Repeat the whole listing below, word for word.

★ ★ ★

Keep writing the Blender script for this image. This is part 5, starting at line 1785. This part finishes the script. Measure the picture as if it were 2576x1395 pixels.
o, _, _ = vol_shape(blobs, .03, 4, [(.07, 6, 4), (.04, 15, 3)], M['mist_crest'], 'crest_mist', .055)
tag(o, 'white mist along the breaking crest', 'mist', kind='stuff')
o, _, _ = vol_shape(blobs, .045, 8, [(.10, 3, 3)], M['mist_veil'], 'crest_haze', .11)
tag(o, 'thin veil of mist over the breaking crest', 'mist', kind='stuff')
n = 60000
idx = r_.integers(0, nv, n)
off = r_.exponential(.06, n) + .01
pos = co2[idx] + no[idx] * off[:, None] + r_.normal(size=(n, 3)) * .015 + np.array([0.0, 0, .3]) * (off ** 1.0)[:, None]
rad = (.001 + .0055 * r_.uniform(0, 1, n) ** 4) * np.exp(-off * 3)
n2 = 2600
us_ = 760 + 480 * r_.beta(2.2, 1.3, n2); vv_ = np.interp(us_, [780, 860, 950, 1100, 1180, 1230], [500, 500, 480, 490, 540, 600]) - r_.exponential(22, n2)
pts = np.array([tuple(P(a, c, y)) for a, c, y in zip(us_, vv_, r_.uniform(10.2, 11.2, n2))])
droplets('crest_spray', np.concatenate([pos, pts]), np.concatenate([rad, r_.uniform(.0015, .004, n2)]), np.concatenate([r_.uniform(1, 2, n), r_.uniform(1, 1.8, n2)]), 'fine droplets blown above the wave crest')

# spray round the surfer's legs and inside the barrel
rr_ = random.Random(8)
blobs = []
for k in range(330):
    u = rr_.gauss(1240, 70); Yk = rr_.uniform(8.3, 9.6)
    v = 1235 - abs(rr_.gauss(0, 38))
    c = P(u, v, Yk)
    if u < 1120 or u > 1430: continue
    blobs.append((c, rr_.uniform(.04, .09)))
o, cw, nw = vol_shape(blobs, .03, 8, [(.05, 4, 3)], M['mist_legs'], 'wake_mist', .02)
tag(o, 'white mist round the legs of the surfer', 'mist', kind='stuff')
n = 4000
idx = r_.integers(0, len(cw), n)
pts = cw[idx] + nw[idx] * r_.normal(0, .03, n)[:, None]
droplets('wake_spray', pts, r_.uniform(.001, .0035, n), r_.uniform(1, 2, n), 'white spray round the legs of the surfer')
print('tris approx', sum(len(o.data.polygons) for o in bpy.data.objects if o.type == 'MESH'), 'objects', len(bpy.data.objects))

★ ★ ★

### SOLUTION TO THIS TASK
Keep writing the Blender script for this image. This is part 5, starting at line 1785. This part finishes the script. Measure the picture as if it were 2576x1395 pixels.
o, _, _ = vol_shape(blobs, .03, 4, [(.07, 6, 4), (.04, 15, 3)], M['mist_crest'], 'crest_mist', .055)
tag(o, 'white mist along the breaking crest', 'mist', kind='stuff')
o, _, _ = vol_shape(blobs, .045, 8, [(.10, 3, 3)], M['mist_veil'], 'crest_haze', .11)
tag(o, 'thin veil of mist over the breaking crest', 'mist', kind='stuff')
n = 60000
idx = r_.integers(0, nv, n)
off = r_.exponential(.06, n) + .01
pos = co2[idx] + no[idx] * off[:, None] + r_.normal(size=(n, 3)) * .015 + np.array([0.0, 0, .3]) * (off ** 1.0)[:, None]
rad = (.001 + .0055 * r_.uniform(0, 1, n) ** 4) * np.exp(-off * 3)
n2 = 2600
us_ = 760 + 480 * r_.beta(2.2, 1.3, n2); vv_ = np.interp(us_, [780, 860, 950, 1100, 1180, 1230], [500, 500, 480, 490, 540, 600]) - r_.exponential(22, n2)
pts = np.array([tuple(P(a, c, y)) for a, c, y in zip(us_, vv_, r_.uniform(10.2, 11.2, n2))])
droplets('crest_spray', np.concatenate([pos, pts]), np.concatenate([rad, r_.uniform(.0015, .004, n2)]), np.concatenate([r_.uniform(1, 2, n), r_.uniform(1, 1.8, n2)]), 'fine droplets blown above the wave crest')

# spray round the surfer's legs and inside the barrel
rr_ = random.Random(8)
blobs = []
for k in range(330):
    u = rr_.gauss(1240, 70); Yk = rr_.uniform(8.3, 9.6)
    v = 1235 - abs(rr_.gauss(0, 38))
    c = P(u, v, Yk)
    if u < 1120 or u > 1430: continue
    blobs.append((c, rr_.uniform(.04, .09)))
o, cw, nw = vol_shape(blobs, .03, 8, [(.05, 4, 3)], M['mist_legs'], 'wake_mist', .02)
tag(o, 'white mist round the legs of the surfer', 'mist', kind='stuff')
n = 4000
idx = r_.integers(0, len(cw), n)
pts = cw[idx] + nw[idx] * r_.normal(0, .03, n)[:, None]
droplets('wake_spray', pts, r_.uniform(.001, .0035, n), r_.uniform(1, 2, n), 'white spray round the legs of the surfer')
print('tris approx', sum(len(o.data.polygons) for o in bpy.data.objects if o.type == 'MESH'), 'objects', len(bpy.data.objects))